Seguimos actualmente en el mundo con las preocupaciones sobre la guerra y sus consecuencias, puesto que los conflictos internacionales continúan como realidad dramática en diversos lugares. Todos somos conscientes de la gravedad de situaciones bélicas entre Rusia y Ucrania y entre Israel y Hamás y Hezbolá, pero hay que contar también los conflictos en Myanmar, Burkina Faso, Somalia, y otros más que llegan a más de cincuenta conflictos activos en el mundo.

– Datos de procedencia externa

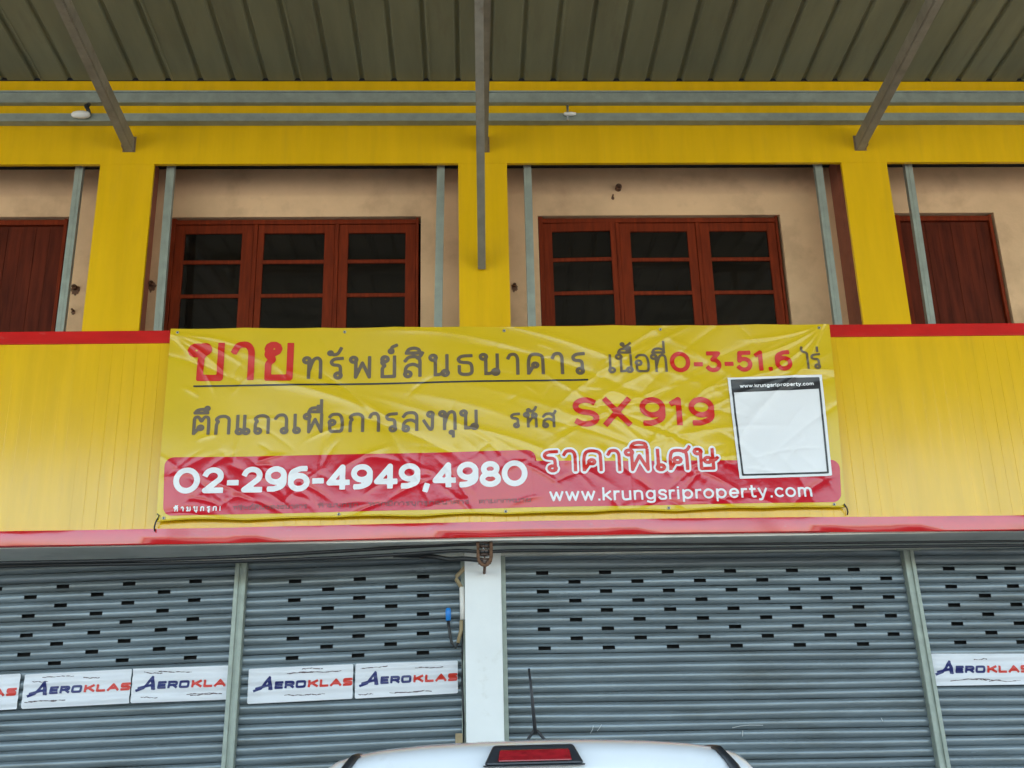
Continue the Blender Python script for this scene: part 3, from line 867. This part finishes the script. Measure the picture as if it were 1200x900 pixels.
text('lettering', 'ทรัพย์สินธนาคาร', -1.368, .982, 4.612, 4.630, .200, .0140, M['ink_grey'], aspect=1.22, cell=.006)
lettering('underline', [[(-2.235, 4.562), (.99, 4.580)]], .0075, .0045, M['ink_black'], .005)
text('lettering', 'เนื้อที่', 1.167, 1.667, 4.637, 4.640, .165, .0105, M['ink_grey'], cell=.005)
text('lettering', '0-3-51.6', 1.690, 2.722, 4.640, 4.643, .185, .0185, M['ink_red'], cell=.006, gap=.20)
text('lettering', 'ไร่', 2.797, 2.968, 4.650, 4.655, .145, .0100, M['ink_grey'], cell=.005)
text('lettering', 'ตึกแถวเพื่อการลงทุน', -2.222, .087, 4.144, 4.160, .172, .0130, M['ink_grey'], cell=.0055)
text('lettering', 'รหัส', .341, .724, 4.167, 4.168, .135, .0112, M['ink_grey'], cell=.005)
text('lettering', 'SX919', .857, 2.030, 4.176, 4.170, .252, .0235, M['ink_red'], gap=.20)
RK = fit(layout('ราคาพิเศษ', .16), .590, 2.040, 3.790, 3.792, .200, .020)
lettering('lettering', RK, .030, .0040, M['ink_white'], .006, False)
lettering('lettering', RK, .0135, .0060, M['ink_red'], .0055, True)
text('lettering', '02-296-4949,4980', -2.338, .470, 3.664, 3.686, .212, .0225, M['ink_white'], gap=.17)
text('lettering', 'www.krungsriproperty.com', .640, 2.767, 3.557, 3.565, .112, .0085, M['ink_white'], cell=.0045, base_h=1.0, gap=.16)
text('small_print', 'ห้ามบุกรุก!', -2.322, -1.955, 3.521, 3.523, .040, .0045, M['ink_white'], cell=.0030)
for w_, xa, xb in (('ทรัพย์สินของธนาคาร', -1.86, -1.28), ('ห้ามบุกรุก', -1.20, -.88), ('หากมีการบุกรุกธนาคาร', -.80, .0), ('ตามกฎหมาย'.replace('ฎ', 'ก'), .08, .49)):
    f_ = lambda q: 3.528 + .027 * (q + 1.86) / 2.35
    text('small_print', w_, xa, xb, f_(xa), f_(xb), .034, .0038, M['ink_faint'], cell=.0035, gap=.10)
# white card with a black border and header strip; its pattern field is left blank
q = [(2.165, 4.589), (2.958, 4.602), (2.945, 3.738), (2.185, 3.720)]
sheet_obj('card', field_poly(q, 0.0, .011), ban_y, .0080, M['ink_white'], BAN)
ib = [(2.196, 4.562), (2.927, 4.572), (2.914, 3.764), (2.214, 3.752)]
lettering('card_border', [ib + [ib[0]]], .008, .0100, M['ink_black'], .005)
hd = [(2.196, 4.562), (2.927, 4.572), (2.926, 4.478), (2.199, 4.458)]
sheet_obj('card_header', field_poly(hd, 0.0, .009), ban_y, .0110, M['ink_black'], BAN)
text('card_lettering', 'www.krungsriproperty.com', 2.26, 2.88, 4.497, 4.508, .032, .0036, M['ink_white'], off=.0130, cell=.003)
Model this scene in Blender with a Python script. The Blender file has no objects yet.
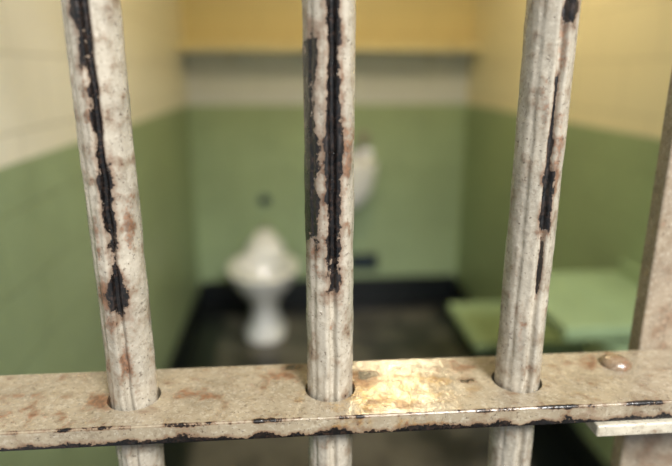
import bpy, bmesh, math, random
from mathutils import Vector, noise
random.seed(4)
S=bpy.context.scene
COL=S.collection
CH=1.317   # camera height
def lin(r,g,b):
    f=lambda c:((c/255)/12.92 if c/255<=0.04045 else ((c/255+0.055)/1.055)**2.4)
    return (f(r),f(g),f(b),1)

# ---------- node helper ----------
class NT:
    def __init__(s,name):
        s.m=bpy.data.materials.new(name); s.m.use_nodes=True
        s.t=s.m.node_tree; s.b=s.t.nodes['Principled BSDF']
        s.tc=s.t.nodes.new('ShaderNodeTexCoord')
        s.obj=s.tc.outputs['Object']
    def set(s,sock,v):
        if isinstance(v,bpy.types.NodeSocket): s.t.links.new(v,sock)
        else: sock.default_value=v
    def math(s,op,a,b=0.0,c=0.0,clamp=False):
        n=s.t.nodes.new('ShaderNodeMath'); n.operation=op; n.use_clamp=clamp
        s.set(n.inputs[0],a); s.set(n.inputs[1],b); s.set(n.inputs[2],c)
        return n.outputs[0]
    def mix(s,f,a,b,mode='MIX'):
        n=s.t.nodes.new('ShaderNodeMix'); n.data_type='RGBA'; n.blend_type=mode
        s.set(n.inputs[0],f); s.set(n.inputs[6],a); s.set(n.inputs[7],b)
        return n.outputs[2]
    def noise(s,scale,detail=4,rough=0.5,vec=None,dist=0.0):
        n=s.t.nodes.new('ShaderNodeTexNoise'); s.set(n.inputs['Vector'],vec or s.obj)
        n.inputs['Scale'].default_value=scale; n.inputs['Detail'].default_value=detail
        n.inputs['Roughness'].default_value=rough; n.inputs['Distortion'].default_value=dist
        return n.outputs[0]
    def step(s,v,a,b,o0=0.0,o1=1.0):
        n=s.t.nodes.new('ShaderNodeMapRange'); n.interpolation_type='SMOOTHSTEP'
        s.set(n.inputs[0],v); n.inputs[1].default_value=a; n.inputs[2].default_value=b
        n.inputs[3].default_value=o0; n.inputs[4].default_value=o1
        return n.outputs[0]
    def sep(s,v=None):
        n=s.t.nodes.new('ShaderNodeSeparateXYZ'); s.set(n.inputs[0],v or s.obj); return n.outputs
    def comb(s,x,y,z):
        n=s.t.nodes.new('ShaderNodeCombineXYZ'); s.set(n.inputs[0],x); s.set(n.inputs[1],y); s.set(n.inputs[2],z); return n.outputs[0]
    def bump(s,h,strength,dist,nrm=None):
        n=s.t.nodes.new('ShaderNodeBump'); n.inputs['Strength'].default_value=strength
        n.inputs['Distance'].default_value=dist; s.set(n.inputs['Height'],h)
        if nrm: s.set(n.inputs['Normal'],nrm)
        return n.outputs[0]
    def out(s,col,rough=0.5,nrm=None,metal=0.0):
        s.set(s.b.inputs['Base Color'],col); s.set(s.b.inputs['Roughness'],rough); s.set(s.b.inputs['Metallic'],metal)
        if nrm: s.set(s.b.inputs['Normal'],nrm)
        return s.m

def simple(name,col,rough=0.5,metal=0,var=0.12,sc=12,bump=0.15):
    n=NT(name); k=n.noise(sc,5)
    dark=tuple(c*(1-2*var) for c in col[:3])+(1,)
    return n.out(n.mix(k,dark,tuple(min(1,c*(1+var)) for c in col[:3])+(1,)),rough,n.bump(n.noise(sc*5,4),bump,0.002),metal)

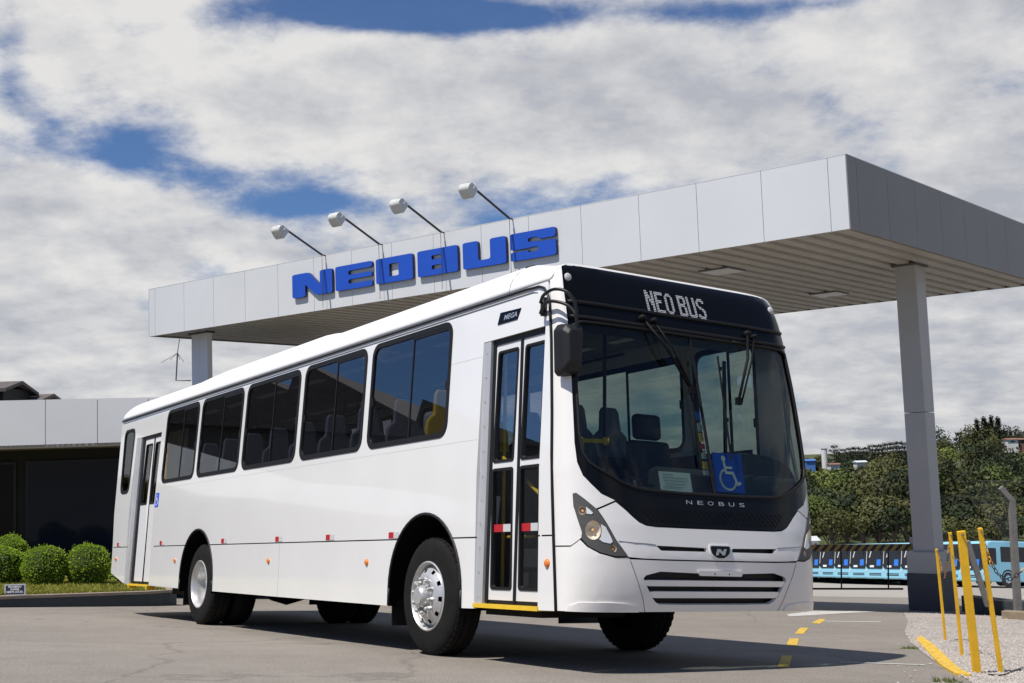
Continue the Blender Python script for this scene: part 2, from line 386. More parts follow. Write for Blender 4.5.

Uno de los aspectos de esta situación se halla la cuestión del armamento. Desde el punto de vista de los objetivos morales que propone la Iglesia Católica para este asunto sobresale la meta de un “desarme general, equilibrado y controlado” que proponía Juan Pablo II en su mensaje para el 40o. aniversario de la ONU, en 1985. A lo cual se añadía lo que afirmaba el Pontificio Consejo Justicia y Paz en 1994 en su documento “El comercio internacional de armas. Una reflexión ética”, que consideraba que “el enorme aumento de las armas representa una amenaza grave para la estabilidad y la paz. El principio de suficiencia, en virtud del cual un Estado puede poseer únicamente los medios necesarios para su legítima defensa, debe ser aplicado tanto por los Estados que compran armas, como por aquellos que las producen y venden”.
La meta del desarme, como se entrevé en las palabras de Juan Pablo II, no se puede realizar de modo simplista, o simplemente unilateral. Tendría que ser general, es decir, asumida como una estrategia en la que todos los países deberían confluir y tendría que ser también equilibrada y controlada, para que no diera ocasión al abuso de quien buscara sacar ventaja de la buena disposición de algunos. Esta meta requeriría el funcionamiento adecuado de la ONU, asumiendo de fondo su papel en el marco internacional.
Todavía puede añadirse lo que afirma el Catecismo: “La acumulación de armas es para muchos como una manera paradójica de apartar de la guerra a posibles adversarios. Ven en ella el más eficaz de los medios, para asegurar la paz entre las naciones. Este procedimiento de disuasión merece severas reservas morales. La carrera de armamentos no asegura la paz. En lugar de eliminar las causas de guerra, corre el riesgo de agravarlas. La inversión de riquezas fabulosas en la fabricación de armas siempre más modernas impide la ayuda a los pueblos indigentes, y obstaculiza su desarrollo. El exceso de armamento multiplica las razones de conflictos y aumenta el riesgo de contagio”.